In small bowl, combine all ingredients.  Core cooled cupcakes with a Cuisipro or other hollowing device, and fill cavity with peanut butter filling.  Eat the cupcake pieces you cored; sandwich two with some peanut butter filling and marshmallow frosting.

3 Tbsp. water
1/2 cup plus 2 Tbsp. light corn syrup
1/3 cup plus 2 Tbsp. granulated sugar, divided use
2 large egg whites, room temperature
1/2 tsp. vanilla powder or vanilla extract
pinch of salt
pinch of cream of tartar

In a small saucepan fitted with a candy thermometer, bring water, corn syrup and 1/3 cup plus 1 Tbsp. sugar to a rolling boil on high heat, brushing down sides of pan with a wet pastry brush.  Do not stir mixture, as it will cause it to crystallize.  Boil until mixture reaches 242F, or soft-ball stage.
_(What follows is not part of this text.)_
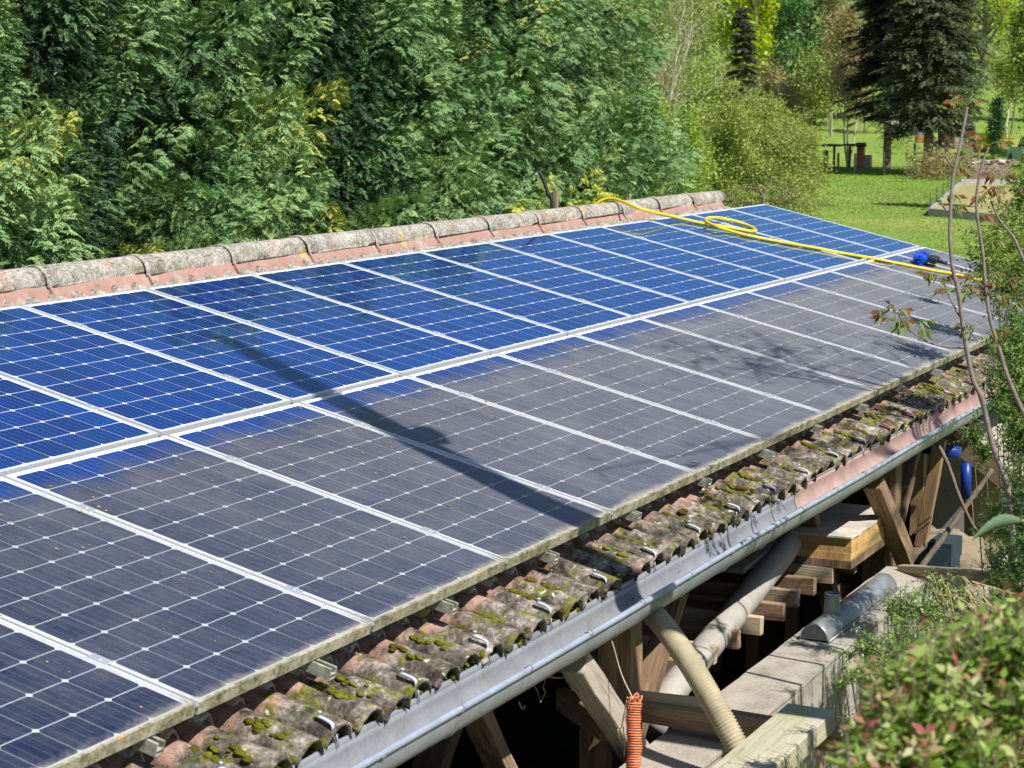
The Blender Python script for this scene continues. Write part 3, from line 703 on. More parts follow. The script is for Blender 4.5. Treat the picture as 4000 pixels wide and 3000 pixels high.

In the meantime, a few minutes after the sugar mixture comes to a boil, place egg whites in a completely clean, dry mixing bowl.  Using regular beaters on medium-high speed whip egg whites, vanilla powder or extract, salt and cream of tartar until creamy and foamy, about 2 minutes.  With mixer still on, sprinkle the remaining 1 Tbsp. of sugar over the whites and continue beating until whites hold very soft peaks, another 2 minutes.  When syrup has reached 242F, reduce mixer speed to low.  Find the sweet spot (between the sides of the bowl and the beaters) and very, very slowly and carefully drizzle in the hot syrup.  After all syrup has been added, turn mixer to high and beat till thick, fluffy and just barely warm, about 7 minutes.  Fit a 16" piping bag with a 1M Wilton tip; spoon frosting into bag and pipe onto cupcakes making high mounds of frosting.

About 1 oz. bittersweet chocolate, chopped
About 1/4 cup honey-roasted peanuts, crushed or chopped

Place chocolate into one bottom corner of a resealable plastic bag.  Microwave on high about 30 seconds.  Continue microwaving on high at 10-second intervals until chocolate is melted.  Very carefully cut the tiniest corner to make a very small hole through which the chocolate may be drizzled onto the frosting.  Lightly sprinkle peanuts over cupcakes.

TIME-SAVING TIPS:  Instead of making peanut butter filling, just use Peanut Butter & Co.'s White Chocolate Wonderful Peanut Butter, available at Wal-Mart or Harris Teeter.  If you're not lactose intolerant, you could use a cake mix for the cupcakes, but you will have to double the other ingredients.